Established in 1885, the AEA is a nonprofit, non-partisan, scholarly association dedicated to the discussion and publication of economics research and teaching. It is composed of more than 20,000 members from academia, government, business, and other diverse disciplines.
The Distinguished Fellow Award was instituted in 1965, with no more than four scholars awarded per year. With this honor, Loury securely places himself among some of the most esteemed and celebrated economists of the past half-century. The list of past AEA Distinguished Fellows includes scholarly titans such as George Stigler, Milton Friedman, John Kenneth Galbraith, Kenneth Arrow, Herbert Simon, Ronald Coase, Simon Kuznets, Robert Solow, Charles Kindleberger, Albert Hirschman, Thomas Schelling, Gary Becker, Amartya Sen, Gordon Tullock, Rudiger Dornbusch, Jagdish Bhagwati, Martin Feldstein, Oliver Williamson, George Akerlof, Douglass North, Alan Blinder, Janet Yellen, Stanley Fischer, Robert Barro, and many others. Several AEA Distinguished Fellows also have won the Nobel Prize.
In its citation of merit, the AEA asserts that Loury
has made groundbreaking contributions to the fields of welfare economics, income distribution, game theory, industrial organization, natural resource economics and labor economics. His papers on racial inequality and social policy have been influential in both academe and the public sphere. He has been a leading and provocative public intellectual for forty years, publishing not only in academic journals but also in the popular press. His books, public commentary and congressional testimony have for decades positioned him as a leading public intellectual on matters of race and inequality.

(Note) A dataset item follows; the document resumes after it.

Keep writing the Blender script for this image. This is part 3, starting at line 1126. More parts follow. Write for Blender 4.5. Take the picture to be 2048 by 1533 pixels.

The citation also mentions “the enormous breadth and significance” of Loury’s research interests, and specifically noted his “particularly influential” work on affirmative action. It further recognizes his applied theory work in development economics as “a backbone on which further papers, both empirical and theoretical, have built.” Read the AEA’s full statement of merit here.
In reacting to his election, Loury was elated, reverential, and grateful for the AEA’s acknowledgment of both his technical-theoretical and policy-based work.
I am humbled by this recognition of the value of my intellectual labors over the past four decades. The list of Distinguished Fellows of the AEA reads like the roster of an economics hall of fame, and I am grateful to be included in their number. It is especiallygratifying to me that the awards committee recognized and appreciated my work as a public intellectual as well as my technical contributions. My hope is that younger scholars will be encouraged by this award to understand that in the conduct of economic research there is no necessary incompatibility between scientific rigor and policy relevance.
There will be a formal award ceremony for Loury and other Distinguished Fellow recipients at the AEA’s annual meeting in Chicago in January 2017.
Loury’s cohort of 2015-16 CASBS fellows gathered on May 4 to celebrate his selection as a AEA Distinguished Fellow.
Glenn Loury is the Merton P. Stolz Professor of the Social Sciences and professor of economics at Brown University. During his fellowship year at CASBS, he is writing a memoir reflecting on his intellectual and political journey over five decades.
He might opt to reserve a page or two for this high honor in describing that in-progress journey.